The “teachers dispute” is still not settled. Telecommunications, Climate Policy, Labour Market renewal and work such as the Gonski review appear distant references on some future policy horizon.

The treatment of education and skills as a simple cost in a budget, or some “sector” to “manage” fundamentally misunderstands the needs of a modern economy [which wishes to remain one] in this century. Envisioning future Victorian and Australian communities that are literate, numerate, engaged, sustainably employed, self-reliant and generous is the task of all leaders.

By most objective comparative measures, for many years (decades) Australia and/or Victoria have been one of the most high performing societies and economies [I place them in that order] on the planet.

The teaching workforce requires the investment and reform commensurate with the strategic “lever” that it is. Not because it is flawed [although of course there is improvement possible], but because it is one of the only truly public policy levers that can establish and underpin a competitive and harmonious society in to the future.

Yet, as my colleagues in the US would say, we have a Kabuki Dance called the Teachers EBA that suggests the most significant outcome required by Government is saving a few percentage points over the life cycle of one industrial agreement.

There could be nothing less strategic in my view.

Mitchell Shire - Year 12 Attainment
Yr 12 Attainment

At a local level, I note that in the Shire I live in, Mitchell Shire, the Year 12 attainment rate for young people has dropped from 71% in 2007 to a startling 59% in 2010 [the fourth lowest in all LGA’s in the State].

There are a number of other metric’s I could point to, but this serves to make my point I hope.

How does anything that relates to the current position of Government to the teacher’s agreement, suggest this position will or can be improved?

How does having less skilled, less-schooled, less trained individuals in our community good for business or investment, let alone, the individuals themselves or the communities they live in?

My recent observations about the lack of co-ordinated support for telecommunications infrastructure in the region further supports structural inequities that belie the social contract.

Public debate and discourse appears to have collapsed and we have ridiculously doctrinaire views from political parties and commentators that frankly, in the 21st century, serve no-one, except perhaps the [increasingly] narrow self-interests of the few in power.

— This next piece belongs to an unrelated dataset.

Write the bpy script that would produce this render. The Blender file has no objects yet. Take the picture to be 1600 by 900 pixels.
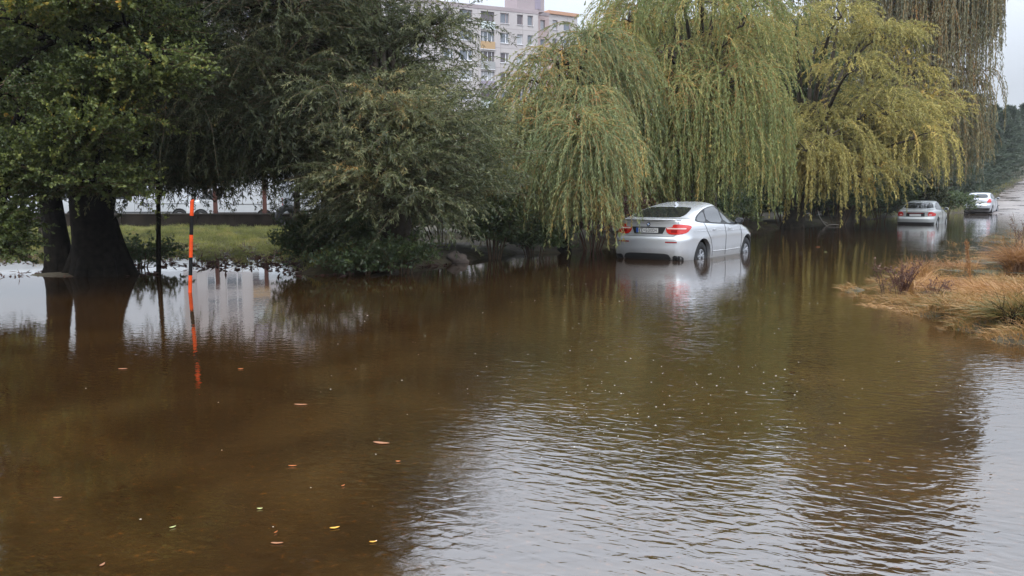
import bpy, bmesh, math, random
import numpy as np
from mathutils import Vector, Matrix, noise as mnoise
from mathutils.bvhtree import BVHTree
from mathutils.geometry import delaunay_2d_cdt

R = math.radians
rng = np.random.default_rng(11)
random.seed(5)
sc = bpy.context.scene
col = sc.collection

# ------------------------------------------------------------------ camera
F = 1450.0                       # focal length in pixels of the 1600 px wide photograph
CAM_H = 1.65
PITCH = math.atan(150 / F)
cam_d = bpy.data.cameras.new('camera')
cam = bpy.data.objects.new('camera', cam_d)
col.objects.link(cam)
cam_d.sensor_width = 36
cam_d.lens = 36 * F / 1600
cam_d.clip_end = 2000
cam.location = (0, 0, CAM_H)
cam.rotation_euler = (math.pi / 2 - PITCH, 0, 0)
sc.camera = cam

# ------------------------------------------------------------------ sky and sun (overcast)
SUN_EL, SUN_AZ = 52, 205         # azimuth clockwise from +Y
w = bpy.data.worlds.new('World')
sc.world = w
w.use_nodes = True
nt = w.node_tree
nt.nodes.clear()
out = nt.nodes.new('ShaderNodeOutputWorld')
bg = nt.nodes.new('ShaderNodeBackground')
sky = nt.nodes.new('ShaderNodeTexSky')
sky.sky_type = 'NISHITA'
sky.sun_disc = False
sky.sun_elevation = R(SUN_EL)
sky.sun_rotation = R(SUN_AZ)
sky.air_density = 2.0
sky.dust_density = 4.0
hs = nt.nodes.new('ShaderNodeHueSaturation')
hs.inputs['Saturation'].default_value = 0.35
nt.links.new(sky.outputs[0], hs.inputs['Color'])
tc = nt.nodes.new('ShaderNodeTexCoord')
sx = nt.nodes.new('ShaderNodeSeparateXYZ')
nt.links.new(tc.outputs['Generated'], sx.inputs[0])
mr = nt.nodes.new('ShaderNodeMapRange')
mr.inputs['From Min'].default_value = 0.10
mr.inputs['From Max'].default_value = 0.55
mr.inputs['To Min'].default_value = 1.0
mr.inputs['To Max'].default_value = 3.9
nt.links.new(sx.outputs['Z'], mr.inputs['Value'])
nz = nt.nodes.new('ShaderNodeTexNoise')
nz.inputs['Scale'].default_value = 2.2
nz.inputs['Detail'].default_value = 4
nt.links.new(tc.outputs['Generated'], nz.inputs['Vector'])
mr2 = nt.nodes.new('ShaderNodeMapRange')
mr2.inputs['From Min'].default_value = 0.3
mr2.inputs['From Max'].default_value = 0.7
mr2.inputs['To Min'].default_value = 0.93
mr2.inputs['To Max'].default_value = 1.07
nt.links.new(nz.outputs['Fac'], mr2.inputs['Value'])
mul = nt.nodes.new('ShaderNodeMath'); mul.operation = 'MULTIPLY'
nt.links.new(mr.outputs[0], mul.inputs[0]); nt.links.new(mr2.outputs[0], mul.inputs[1])
cl = nt.nodes.new('ShaderNodeVectorMath'); cl.operation = 'SCALE'
cl.inputs[0].default_value = (5.85, 6.4, 7.3)      # the cloud deck, thinnest towards the zenith
nt.links.new(mul.outputs[0], cl.inputs['Scale'])
mx = nt.nodes.new('ShaderNodeMix'); mx.data_type = 'RGBA'
mx.inputs['Factor'].default_value = 0.85
nt.links.new(hs.outputs[0], mx.inputs[6]); nt.links.new(cl.outputs[0], mx.inputs[7])
nt.links.new(mx.outputs[2], bg.inputs['Color'])
bg.inputs['Strength'].default_value = 0.1
nt.links.new(bg.outputs[0], out.inputs['Surface'])

sun_d = bpy.data.lights.new('sun', 'SUN')
sun_d.energy = 1.6
sun_d.angle = R(18)
sun_d.color = (1.0, 0.96, 0.9)
sun = bpy.data.objects.new('sun', sun_d)
col.objects.link(sun)
_az, _el = R(SUN_AZ), R(SUN_EL)
sd = Vector((math.sin(_az) * math.cos(_el), math.cos(_az) * math.cos(_el), math.sin(_el)))
sun.rotation_euler = sd.to_track_quat('Z', 'Y').to_euler()

sc.view_settings.view_transform = 'Standard'
sc.view_settings.look = 'None'
sc.view_settings.gamma = 1
sc.view_settings.use_curve_mapping = False
sc.view_settings.exposure = 0.2
sc.render.engine = 'CYCLES'
sc.cycles.use_denoising = True
sc.cycles.max_bounces = 6
sc.cycles.diffuse_bounces = 3
sc.cycles.glossy_bounces = 3
sc.cycles.transmission_bounces = 4
sc.cycles.volume_bounces = 0
sc.cycles.transparent_max_bounces = 4
sc.cycles.sample_clamp_indirect = 4
sc.cycles.caustics_reflective = False
sc.cycles.caustics_refractive = False

# ------------------------------------------------------------------ layout helpers
SP, CP = math.sin(PITCH), math.cos(PITCH)
def ray(px, py):
    a, b = (px - 800) / F, (450 - py) / F
    return Vector((a, CP + b * SP, -SP + b * CP))
def at(px, py, Y):
    d = ray(px, py)
    return Vector((d.x * Y / d.y, Y, CAM_H + d.z * Y / d.y))
def atz(px, py, z=0.0):
    d = ray(px, py)
    t = (z - CAM_H) / d.z
    return Vector((d.x * t, d.y * t, z))
# road frame: u runs along the flooded road, v to its right
HD = R(33.5)
UD, VD = (math.sin(HD), math.cos(HD)), (math.cos(HD), -math.sin(HD))
def uv2w(u, v, z=0.0):
    return Vector((UD[0] * u + VD[0] * v, UD[1] * u + VD[1] * v, z))

# ------------------------------------------------------------------ materials
def new_mat(name):
    m = bpy.data.materials.new(name)
    m.use_nodes = True
    return m, m.node_tree, m.node_tree.nodes['Principled BSDF']
def N(nt, t, **kw):
    n = nt.nodes.new(t)
    for k, v in kw.items():
        if k in n.inputs.keys(): n.inputs[k].default_value = v
        else: setattr(n, k, v)
    return n
def ramp(nt, stops, fac=None):
    n = nt.nodes.new('ShaderNodeValToRGB')
    e = n.color_ramp.elements
    while len(e) < len(stops): e.new(0.5)
    for i, (p, c) in enumerate(stops):
        e[i].position = p; e[i].color = (*c, 1)
    if fac is not None: nt.links.new(fac, n.inputs[0])
    return n
def simple(name, c, rough=0.6, metal=0.0, coat=0.0, var=0.0, vscale=3.0, bump=0.0, spec=0.5):
    m, nt, p = new_mat(name)
    p.inputs['Base Color'].default_value = (*c, 1)
    p.inputs['Roughness'].default_value = rough
    p.inputs['Metallic'].default_value = metal
    p.inputs['Coat Weight'].default_value = coat
    p.inputs['Specular IOR Level'].default_value = spec
    if var or bump:
        t = N(nt, 'ShaderNodeTexCoord')
        n = N(nt, 'ShaderNodeTexNoise', Scale=vscale, Detail=6.0)
        nt.links.new(t.outputs['Object'], n.inputs['Vector'])
        if var:
            r = ramp(nt, [(0.25, tuple(x * (1 - var) for x in c)), (0.75, tuple(min(1, x * (1 + var)) for x in c))], n.outputs['Fac'])
            nt.links.new(r.outputs[0], p.inputs['Base Color'])
        if bump:
            b = N(nt, 'ShaderNodeBump', Strength=bump, Distance=0.02)
            nt.links.new(n.outputs['Fac'], b.inputs['Height'])
            nt.links.new(b.outputs[0], p.inputs['Normal'])
    return m
def leaf_mat(name, stops, trans=0.35, rough=0.45, gloss=0.06, nscale=0.5, nmix=0.35):
    m = bpy.data.materials.new(name); m.use_nodes = True
    nt = m.node_tree; nt.nodes.clear()
    o = N(nt, 'ShaderNodeOutputMaterial')
    a = N(nt, 'ShaderNodeAttribute', attribute_name='tint')
    g = N(nt, 'ShaderNodeNewGeometry')
    n = N(nt, 'ShaderNodeTexNoise', Scale=nscale, Detail=2.0)
    nt.links.new(g.outputs['Position'], n.inputs['Vector'])
    mrr = N(nt, 'ShaderNodeMapRange')
    mrr.inputs['From Min'].default_value = 0.3; mrr.inputs['From Max'].default_value = 0.7
    nt.links.new(n.outputs['Fac'], mrr.inputs['Value'])
    mm = N(nt, 'ShaderNodeMix'); mm.inputs[0].default_value = nmix
    nt.links.new(a.outputs['Fac'], mm.inputs[2]); nt.links.new(mrr.outputs[0], mm.inputs[3])
    r = ramp(nt, stops, mm.outputs[0])
    d = N(nt, 'ShaderNodeBsdfDiffuse'); t = N(nt, 'ShaderNodeBsdfTranslucent'); gl = N(nt, 'ShaderNodeBsdfGlossy', Roughness=rough)
    nt.links.new(r.outputs[0], d.inputs[0]); nt.links.new(r.outputs[0], t.inputs[0])
    m1 = N(nt, 'ShaderNodeMixShader'); m1.inputs[0].default_value = trans
    m2 = N(nt, 'ShaderNodeMixShader'); m2.inputs[0].default_value = gloss
    nt.links.new(d.outputs[0], m1.inputs[1]); nt.links.new(t.outputs[0], m1.inputs[2])
    nt.links.new(m1.outputs[0], m2.inputs[1]); nt.links.new(gl.outputs[0], m2.inputs[2])
    nt.links.new(m2.outputs[0], o.inputs[0])
    return m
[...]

The status-quo is well served.

Scanning the newspapers in New South Wales and Victoria today, provides a stunning treatise of potential corruptions, conflicts-of-interest, self-interest and just plain apparent incompetence that sadly, supports my basic premise.

We need to be smarter.

And ethical.

There appears to be genuine challenges of competence on both sides of the ever-increasingly irrelevant aisles of power.

We have a new Premier of the State and I doubt anyone understands why?

This will cover our news and air-waves for weeks.

It seems if one side of politics says it is raining, the other side will suggest it is sunny and what was once a fearless and informed fourth-estate, chooses to publish the controversy of the disagreement, rather than take the time to look out the window and report the facts.

In the mean-time, tens of thousands of public school educators remain without any reasonable commitment to the individual and profession-wide resources they require to respond to the needs of vastly diverse and rapidly balkanising communities. Evidence-led, place-based planning has never been more critical.

I am reminded of an opine from 2005 [I think from Barry Jones] when he referred to the rise of the “un-reading managerial class” in modern policy circles.

I don’t see what has changed.

While I can be considered a “partisan” [in the broader meaning] when it comes to supporting state education, I do consider myself rationale and collaborative, [Bruce, please don’t snigger..] and thus able to see areas of reform that require all stakeholders to be prepared to compromise the tactical, to achieve a shared strategic vision.

As yet,as far as I can tell, such a vision has not been articulated nor necessarily sought.

Management appears easier.

Nevertheless, the signal to noise ratio is such in public debate, that I simply add my voice to the ocean of noise, if only to satisfy myself and the few hundred colleagues, here and abroad that I share my views with.

Settling the teacher’s Enterprise Bargaining Agreement would be the first indication that we can  and want to get smarter.